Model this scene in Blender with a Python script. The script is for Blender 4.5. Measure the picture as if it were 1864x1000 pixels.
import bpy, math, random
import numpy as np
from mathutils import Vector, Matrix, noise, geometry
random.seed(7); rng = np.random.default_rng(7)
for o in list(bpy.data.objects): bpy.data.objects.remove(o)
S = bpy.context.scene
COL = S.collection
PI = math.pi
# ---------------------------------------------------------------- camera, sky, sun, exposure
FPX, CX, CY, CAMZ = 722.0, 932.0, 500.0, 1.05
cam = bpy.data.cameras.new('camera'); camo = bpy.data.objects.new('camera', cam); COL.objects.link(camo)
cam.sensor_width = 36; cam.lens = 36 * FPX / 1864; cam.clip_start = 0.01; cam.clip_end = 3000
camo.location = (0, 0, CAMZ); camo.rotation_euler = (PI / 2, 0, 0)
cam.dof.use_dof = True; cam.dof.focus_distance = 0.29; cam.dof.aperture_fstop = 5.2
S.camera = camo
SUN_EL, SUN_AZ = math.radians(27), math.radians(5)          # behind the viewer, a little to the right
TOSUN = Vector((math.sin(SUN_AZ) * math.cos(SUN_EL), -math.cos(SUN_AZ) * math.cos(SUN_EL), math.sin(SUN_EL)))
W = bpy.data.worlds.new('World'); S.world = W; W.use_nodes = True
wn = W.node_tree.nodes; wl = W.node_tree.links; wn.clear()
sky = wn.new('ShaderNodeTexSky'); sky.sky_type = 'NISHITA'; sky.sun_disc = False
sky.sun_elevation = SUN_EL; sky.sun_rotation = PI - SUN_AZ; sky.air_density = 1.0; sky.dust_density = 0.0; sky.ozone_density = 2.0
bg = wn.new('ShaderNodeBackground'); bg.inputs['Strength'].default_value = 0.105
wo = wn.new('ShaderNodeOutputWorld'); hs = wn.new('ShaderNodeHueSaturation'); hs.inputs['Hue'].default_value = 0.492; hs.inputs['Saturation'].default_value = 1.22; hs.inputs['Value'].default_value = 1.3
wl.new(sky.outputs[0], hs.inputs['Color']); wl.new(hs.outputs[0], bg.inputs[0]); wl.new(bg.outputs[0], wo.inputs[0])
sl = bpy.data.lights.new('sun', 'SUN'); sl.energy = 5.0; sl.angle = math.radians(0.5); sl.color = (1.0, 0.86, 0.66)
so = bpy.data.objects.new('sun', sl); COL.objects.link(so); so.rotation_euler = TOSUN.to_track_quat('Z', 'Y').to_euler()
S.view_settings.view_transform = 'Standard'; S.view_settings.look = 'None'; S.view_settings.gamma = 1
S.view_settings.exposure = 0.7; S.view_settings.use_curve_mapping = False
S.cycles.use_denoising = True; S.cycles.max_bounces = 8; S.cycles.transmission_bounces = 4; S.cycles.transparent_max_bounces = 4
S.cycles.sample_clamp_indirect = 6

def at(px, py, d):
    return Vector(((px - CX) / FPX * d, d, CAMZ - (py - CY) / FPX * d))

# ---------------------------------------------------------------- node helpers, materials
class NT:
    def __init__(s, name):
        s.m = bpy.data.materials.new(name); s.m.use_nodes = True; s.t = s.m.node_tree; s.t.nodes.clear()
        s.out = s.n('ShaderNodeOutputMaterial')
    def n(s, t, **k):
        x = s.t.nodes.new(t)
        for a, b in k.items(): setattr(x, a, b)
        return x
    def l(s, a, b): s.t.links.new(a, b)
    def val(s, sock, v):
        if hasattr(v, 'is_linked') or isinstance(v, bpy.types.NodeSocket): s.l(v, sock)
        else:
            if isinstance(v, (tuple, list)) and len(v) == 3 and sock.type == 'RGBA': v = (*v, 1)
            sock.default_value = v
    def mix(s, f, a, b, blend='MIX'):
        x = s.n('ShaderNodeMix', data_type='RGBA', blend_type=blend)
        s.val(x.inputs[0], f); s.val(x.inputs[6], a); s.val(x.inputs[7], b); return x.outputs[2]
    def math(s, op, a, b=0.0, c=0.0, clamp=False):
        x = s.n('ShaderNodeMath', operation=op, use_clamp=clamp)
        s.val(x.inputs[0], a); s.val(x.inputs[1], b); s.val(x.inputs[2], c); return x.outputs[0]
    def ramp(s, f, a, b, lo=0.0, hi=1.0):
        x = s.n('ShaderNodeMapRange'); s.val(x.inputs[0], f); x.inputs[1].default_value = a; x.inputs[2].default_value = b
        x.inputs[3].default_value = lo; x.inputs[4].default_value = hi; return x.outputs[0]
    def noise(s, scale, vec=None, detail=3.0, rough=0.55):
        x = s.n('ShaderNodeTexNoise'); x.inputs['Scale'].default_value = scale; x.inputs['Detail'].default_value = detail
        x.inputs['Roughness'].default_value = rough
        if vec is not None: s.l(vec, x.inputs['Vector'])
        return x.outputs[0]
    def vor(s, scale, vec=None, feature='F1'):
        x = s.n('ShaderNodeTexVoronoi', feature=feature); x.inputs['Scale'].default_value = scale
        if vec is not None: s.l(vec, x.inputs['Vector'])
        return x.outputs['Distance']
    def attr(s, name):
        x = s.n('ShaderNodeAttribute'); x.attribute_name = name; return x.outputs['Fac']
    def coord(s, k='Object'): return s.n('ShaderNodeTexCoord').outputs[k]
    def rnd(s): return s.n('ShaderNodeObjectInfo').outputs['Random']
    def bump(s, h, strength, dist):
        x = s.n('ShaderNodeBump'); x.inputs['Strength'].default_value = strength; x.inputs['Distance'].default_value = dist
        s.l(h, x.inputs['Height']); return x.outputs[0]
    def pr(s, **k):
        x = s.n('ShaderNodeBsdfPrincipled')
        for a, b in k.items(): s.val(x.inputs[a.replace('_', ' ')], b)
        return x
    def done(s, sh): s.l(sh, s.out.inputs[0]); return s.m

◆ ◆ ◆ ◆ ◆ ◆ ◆

## [Problem statement]
From the listing above, extract every line exactly as it stands.

## [Output of the task]
Model this scene in Blender with a Python script. The script is for Blender 4.5. Measure the picture as if it were 1864x1000 pixels.
import bpy, math, random
import numpy as np
from mathutils import Vector, Matrix, noise, geometry
random.seed(7); rng = np.random.default_rng(7)
for o in list(bpy.data.objects): bpy.data.objects.remove(o)
S = bpy.context.scene
COL = S.collection
PI = math.pi
# ---------------------------------------------------------------- camera, sky, sun, exposure
FPX, CX, CY, CAMZ = 722.0, 932.0, 500.0, 1.05
cam = bpy.data.cameras.new('camera'); camo = bpy.data.objects.new('camera', cam); COL.objects.link(camo)
cam.sensor_width = 36; cam.lens = 36 * FPX / 1864; cam.clip_start = 0.01; cam.clip_end = 3000
camo.location = (0, 0, CAMZ); camo.rotation_euler = (PI / 2, 0, 0)
cam.dof.use_dof = True; cam.dof.focus_distance = 0.29; cam.dof.aperture_fstop = 5.2
S.camera = camo
SUN_EL, SUN_AZ = math.radians(27), math.radians(5)          # behind the viewer, a little to the right
TOSUN = Vector((math.sin(SUN_AZ) * math.cos(SUN_EL), -math.cos(SUN_AZ) * math.cos(SUN_EL), math.sin(SUN_EL)))
W = bpy.data.worlds.new('World'); S.world = W; W.use_nodes = True
wn = W.node_tree.nodes; wl = W.node_tree.links; wn.clear()
sky = wn.new('ShaderNodeTexSky'); sky.sky_type = 'NISHITA'; sky.sun_disc = False
sky.sun_elevation = SUN_EL; sky.sun_rotation = PI - SUN_AZ; sky.air_density = 1.0; sky.dust_density = 0.0; sky.ozone_density = 2.0
bg = wn.new('ShaderNodeBackground'); bg.inputs['Strength'].default_value = 0.105
wo = wn.new('ShaderNodeOutputWorld'); hs = wn.new('ShaderNodeHueSaturation'); hs.inputs['Hue'].default_value = 0.492; hs.inputs['Saturation'].default_value = 1.22; hs.inputs['Value'].default_value = 1.3
wl.new(sky.outputs[0], hs.inputs['Color']); wl.new(hs.outputs[0], bg.inputs[0]); wl.new(bg.outputs[0], wo.inputs[0])
sl = bpy.data.lights.new('sun', 'SUN'); sl.energy = 5.0; sl.angle = math.radians(0.5); sl.color = (1.0, 0.86, 0.66)
so = bpy.data.objects.new('sun', sl); COL.objects.link(so); so.rotation_euler = TOSUN.to_track_quat('Z', 'Y').to_euler()
S.view_settings.view_transform = 'Standard'; S.view_settings.look = 'None'; S.view_settings.gamma = 1
S.view_settings.exposure = 0.7; S.view_settings.use_curve_mapping = False
S.cycles.use_denoising = True; S.cycles.max_bounces = 8; S.cycles.transmission_bounces = 4; S.cycles.transparent_max_bounces = 4
S.cycles.sample_clamp_indirect = 6

def at(px, py, d):
    return Vector(((px - CX) / FPX * d, d, CAMZ - (py - CY) / FPX * d))

# ---------------------------------------------------------------- node helpers, materials
class NT:
    def __init__(s, name):
        s.m = bpy.data.materials.new(name); s.m.use_nodes = True; s.t = s.m.node_tree; s.t.nodes.clear()
        s.out = s.n('ShaderNodeOutputMaterial')
    def n(s, t, **k):
        x = s.t.nodes.new(t)
        for a, b in k.items(): setattr(x, a, b)
        return x
    def l(s, a, b): s.t.links.new(a, b)
    def val(s, sock, v):
        if hasattr(v, 'is_linked') or isinstance(v, bpy.types.NodeSocket): s.l(v, sock)
        else:
            if isinstance(v, (tuple, list)) and len(v) == 3 and sock.type == 'RGBA': v = (*v, 1)
            sock.default_value = v
    def mix(s, f, a, b, blend='MIX'):
        x = s.n('ShaderNodeMix', data_type='RGBA', blend_type=blend)
        s.val(x.inputs[0], f); s.val(x.inputs[6], a); s.val(x.inputs[7], b); return x.outputs[2]
    def math(s, op, a, b=0.0, c=0.0, clamp=False):
        x = s.n('ShaderNodeMath', operation=op, use_clamp=clamp)
        s.val(x.inputs[0], a); s.val(x.inputs[1], b); s.val(x.inputs[2], c); return x.outputs[0]
    def ramp(s, f, a, b, lo=0.0, hi=1.0):
        x = s.n('ShaderNodeMapRange'); s.val(x.inputs[0], f); x.inputs[1].default_value = a; x.inputs[2].default_value = b
        x.inputs[3].default_value = lo; x.inputs[4].default_value = hi; return x.outputs[0]
    def noise(s, scale, vec=None, detail=3.0, rough=0.55):
        x = s.n('ShaderNodeTexNoise'); x.inputs['Scale'].default_value = scale; x.inputs['Detail'].default_value = detail
        x.inputs['Roughness'].default_value = rough
        if vec is not None: s.l(vec, x.inputs['Vector'])
        return x.outputs[0]
    def vor(s, scale, vec=None, feature='F1'):
        x = s.n('ShaderNodeTexVoronoi', feature=feature); x.inputs['Scale'].default_value = scale
        if vec is not None: s.l(vec, x.inputs['Vector'])
        return x.outputs['Distance']
    def attr(s, name):
        x = s.n('ShaderNodeAttribute'); x.attribute_name = name; return x.outputs['Fac']
    def coord(s, k='Object'): return s.n('ShaderNodeTexCoord').outputs[k]
    def rnd(s): return s.n('ShaderNodeObjectInfo').outputs['Random']
    def bump(s, h, strength, dist):
        x = s.n('ShaderNodeBump'); x.inputs['Strength'].default_value = strength; x.inputs['Distance'].default_value = dist
        s.l(h, x.inputs['Height']); return x.outputs[0]
    def pr(s, **k):
        x = s.n('ShaderNodeBsdfPrincipled')
        for a, b in k.items(): s.val(x.inputs[a.replace('_', ' ')], b)
        return x
    def done(s, sh): s.l(sh, s.out.inputs[0]); return s.m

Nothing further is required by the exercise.